Billy, the world’s first out and proud gay doll

Text JF. Pierets    Artwork John McKitterick & Juan Andres


To celebrate and document their conceptual artwork Billy, also known as Billy – The World’s First Out and Proud Gay Doll, artists John McKitterick and Juan Andres have launched a new website. 


In the highly politically and emotionally charged atmosphere of London in the late 1980´s with the Thatcher government’s hostility towards the gay community resulting in the legislation of Section 28 and creativity in the capital derailed due to the AIDS epidemic, artists John McKitterick and Juan Andres began collaborating on a conceptual artwork. As artists they made a choice about the world they had to examine, respond to and present futures of. 

The concept that directed the art they were to produce was the creation of a character, one who would capture the public’s imagination, attract positive attention, encourage debate and bring further visibility, understanding and acceptance of the new in all its diversity. The initial artwork was a purposefully controversial sculpture, presented naked, exaggerated, realistic and beautifully realised, an inspirational, social and sexual statement entitled Billy. A conceptual work of art and therefore totally premeditated, Billy was devised and planned in a manner that allowed for multiple artworks to be produced long after the exhibition of the initial sculpture. This approach was essential to McKitterick and Andres, so they would be able to continue to communicate the art concept into the future, to other artists, creatives and institutions, to the corporate, religious and political worlds and most importantly to the public, via further artworks, sculptures, art actions, exhibitions, books, music, film, photography, commercial products, charitable fundraising and the media. In order for the work to be successful McKitterick and Andres instinctively knew Billy had to exist both within the areas of and cross the boundaries between contemporary art and mass culture. This would be art through communication, collaboration and provocation, a place ‘where attitude becomes form.’

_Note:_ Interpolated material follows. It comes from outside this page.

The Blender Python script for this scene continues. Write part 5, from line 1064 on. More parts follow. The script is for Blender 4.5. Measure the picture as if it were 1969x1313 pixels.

Billy was first exhibited on November 15th, 1994 as twelve distinctly related sculptures, each within an edition of one hundred, at The Freedom Gallery in Soho, London (sadly one week before Leigh Bowery´s Minty played their last gig at the venue). Immediately Billy was celebrated internationally by the mainstream media, arousing interest and excitement from other artists and was actively encouraged and applauded by a supportive public. The more conservative in society, including sections of the gay community, unwittingly providing more intended visibility and further debate, viciously attacked Billy, a postmodern mix of art, politics and sexuality. The newly launched official website illustrates the complete Billy phenomenon with images and text, documenting the history of the Billy concept from the years 1993 to 2003.

It is over twenty years since Billy was first exhibited as a sculpture at a London Arts Benefit for Aids in November 1994, in what was a highly politicized period in gay history. A conceptual artwork created by artists John McKitterick and Juan Andres, the Billy concept championed diversity, gay visibility, safe sex and Aids awareness. Originally 1200 limited editions of the Billy sculpture were created, garnering media attention on all five continents, in 32 countries and in ten languages.


‘Billy is not political art but rather art for political times.’

Following the great success of the sculpture, McKitterick and Andres kept firmly to the original concept and three years later Billy was purposely introduced to the mass market as Billy – The World’s First Out and Proud Gay Doll. Over the next decade Billy became the world’s first and most famous, gay product, a beautifully executed, technically advanced, mass produced doll, punching high above his height of 13 inches / 32cms.

After his US debut in 1997 Billy instantly became a iconic figure and saw himself in over 800 stores worldwide and the Billy concept developed to include his own website Billyworld, his boyfriend Carlos, his best friend Tyson, the soda Billy Pop, the music CD Out and About With Billy, himself dressed by Alexander McQueen and sixty five other designers and artists for the major exhibition and auction Billy Opens His Closet at The New Museum of Contemporary Art in Soho, New York, the movies Billy 2000 – Billy Goes Hollywood and Jeffrey’s Hollywood Screen Trick, the photographic book and exhibition Big Fun With Billy, himself in the Andy Warhol Museum and the Keith Haring Foundation, himself in the Science Museum’s permanent exhibit Making The Modern World and himself as 16 Feet Billy in an art exhibition in London.

Billy was honored alongside Lady Diana, Ellen DeGeneres and Elton John as one of the ’12 People of 1997’. With a single event in 1998 he raised over $425,000 for a major AIDS charity and articles have been written in major publications such as The Sunday Times, The New York Times, Time Magazine, The Guardian and El Pais, acknowledging Billy as a cultural phenomenon.

By 2004 John McKitterick and Juan Andres believed that the Billy concept had succeeded in its aims and objectives and began work on new art projects. Today Billy is highly sought after with editions commanding considerable prices at exhibition and auction. After six years in the jungles of Central America researching and developing new artworks, John McKitterick and Juan Andres returned to Europe to continue their art practice using the artistic name ‘oneandtwo’.